On the verge of His going away He said, "I will pray the Father and he shall give you another comforter." That promise was fulfilled fifty days after His crucifixion when the Holy Spirit was poured out upon the one hundred and twenty disciples who waited in prayer in the upper room at Jerusalem.

This coming of the Holy Spirit was not only dispensational for the Church, but it is the pattern experience for the people of God in every age and generation, and this voice of God by His Son speaks today every time an individual Christian feels his own heart warmed by the presence of the Holy Spirit. The Holy Spirit came through the intercession of Jesus Christ, on the basis of His atoning work, so God speaks to us today in the person of Christ's post-mortem Successor.
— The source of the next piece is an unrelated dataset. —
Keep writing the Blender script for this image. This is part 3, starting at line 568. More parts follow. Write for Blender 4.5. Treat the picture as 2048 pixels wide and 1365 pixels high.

No intelligent person will discount the testimony of Christian consciousness. The Spirit does bear witness with our spirits when we are the children of God. There is an effective response to the prayer and faith of the penitent seeker after God, and when that witness comes, let it be remembered that this is God speaking to us by His Son.

No further word from God is due. He hath spoken unto us by His Son. Any further word would be declension, not progress. The most exalted Messenger has brought the fullest message. What more is left? The rich man in hell was told that if his brethren would not listen to Moses and the prophets, they would not hear though one went to them from the dead. How much more then are we without excuse to whom God hath spoken by His Son?

There is only one fitting conclusion. It is the same as the author of Hebrews makes to his observations on this final word from God: "Therefore we ought to give the more earnest heed to the things which we have heard, lest at any time we should let them slip. For if the words spoken by angels was steadfast, and every transgression and disobedience received a just recompence of reward, how shall we escape, if we neglect so great salvation; which at the first began to be spoken by the Lord, and was confirmed unto us by them that heard him; God also bearing them witness, both with signs and wonders, and with divers miracles, and gifts of the Holy Ghost, according to his own will?"

Let us hear and heed His message today.